A premodular category (also called ribbon fusion category) is roughly speaking a tensor category where fusion and braiding of the objects are defined. With an extra nondegeneracy condition for the braiding, they are called modular tensor categories (MTCs) (cf. Chapter 4 of the book http://www.math.ucsb.edu/~zhenghwa/data/course/cbms.pdf).
I'd like to know, given a premodular category, is there a well-studied (minimal) way to complete it into an MTC? A simple example is to take the Toric code MTC (defined in page 39 of http://www.math.tamu.edu/~rowell/RSW.pdf), which consists of 4 objects $\{1,e,m,\epsilon \}$. The subcategory consists of $\{1,e\}$ is premodular because $e$ braids trivially with itself (or equivalently, the determinant of the left corner $2\times 2$ block of the S matrix is zero). We can add back the objects labeled $m$ and $\epsilon$, and stipulate that the topological spins are $\theta_{m} = 1$ and $\theta_{\epsilon}=-1$, respectively, and that the full braiding between $e$ and $m$, $\epsilon$ and $e$, $\epsilon$ and $m$ are all -1. In this way, we complete the premodular category into an MTC. Note that we also need to defined the fusion rules and $F$ symbols of the new category in a consistent way (satisfying the pentagon equations), and that they should play well with the braidings statistics (satisfying the hexagon equations).
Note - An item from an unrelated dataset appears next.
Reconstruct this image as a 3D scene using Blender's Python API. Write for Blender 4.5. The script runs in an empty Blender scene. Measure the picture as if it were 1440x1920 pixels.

The case I'm particularly interested in is when the premodular category is the representation category of finite groups (or quantum groups). As a physicist, I like to think about the toric code example above as adding back the $\mathbb{Z}_2$ flux ($m$) to the $\mathbb{Z}_2$ charge ($e$) (so that the two braid nontrivially) and the consistency of the new category requires us also to add the charge-flux composite $\epsilon$. I'm not sure if I can generalize this procedure to the representation category of groups (or quantum groups), in which case I can presumably think of the objects in the premodular category as charges in a gauge theory.